The other day I heard a small snippet of an old Steve Allen-Jayne Meadows's "Meeting Of The Minds Show". For the 90 percent of you who have never heard of the show it was usually aired on a late weekend night, in a time slot where huckster Ron Propeil would be hawking a "set it and forget it" oven. Meeting of The Minds featured Allen and Meadows playing historical characters, usually sitting around a table and discussing various events in their lives that showed up in the history books.
My first viewing of the show, back in the 70's, produced a mixed reaction. My own college education in early bloom, I though it noble that these two entertainers were trying to bring a small measure of knowledge to viewers of Gilligan's Island and Three's Company. And, honestly, I detected just a little arrogance in the Allen-Meadows effort....catering to a yen to show off their own intelligence to the masses. (Allen was a Mensa genius).
However, last week's sampling of the Meeting of the Minds dialogue proved that Allen and Meadows dared not go too far in educating the public. For example, when Ben Franklin appeared in this 20th century setting, Jane and Allen simply re-raked Franklin's most commonly known facts....his electric experiments with a kite, his Poor Richard's almanac, with its wise quotes, and Franklin's admirable effort to bring the Continental Congress together long enough to declare our independence.
Those were all good things for an educated public to know. And Allen-Meadows should be applauded for their effort. But my reaction to their efforts this week, after my own four decades of scholarship, was that their efforts were superficial, barely scratching the surface as to who Franklin was. Do we have to know more? Well, yeah we do. We have to have far more pillars of knowledge about Franklin if he is to stand up against...oh, say a liberal challenge of his historic worth. We have to convince people that, though failing human, one of our founders served nobly. And the only way you do that is to know his frailties. After all, it does no good to leave old Ben stuck there on the page of history. We have to walk about his world a little to understand he and his times.
Let's look at old Ben's failings. Ben was a womanizer of the first order. He treated his wife shabbily. He was disenfranchised from his own son. And during his time in Paris, trying to coax France into aiding our revolution with troops and money, Franklin spent 90 percent of his time bonking old French ladies....to his diplomatic partner, John Adam's, disgust. Eventually Ben's bonking the French ladies won us a French allied effort that led to our independence.
Why do we need to know Franklin's sins? Again, so we can give him a bit of slack. So that we understand he was flesh and bone just like us.....making his contributions to this country ever more meaningful, despite his sins!

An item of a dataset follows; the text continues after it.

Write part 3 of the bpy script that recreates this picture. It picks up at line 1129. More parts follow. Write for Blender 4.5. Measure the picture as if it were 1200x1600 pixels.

And, boys and girls, that's what education is. The more you learn the more you realize just how much you do not know. An education keeps a person from being an ignorant ass whose brain can never be penetrated...who can never surrender his own ignorant notions for a few splinters of truth!
The most tragic misinformation campaign of late has been much of America's willingness to tear down statues of Robert E. Lee. Good lord! If America only understood the nobility of the man! If anyone took the time to study the man...and learned how he was heartbroken to see his native Virginia secede. Or if America only knew how even Union troops admired that grisly old general! One gets to know Bobby Lee and one feels a bit ashamed that they will never be as admirable a human being.
So thanks Steve Allen and Jane Meadows. Thanks for giving me fodder for thought in these winter of my years, when I have attained sufficient education to understand just how much I don't know. That is the only level of education that is worth a damn!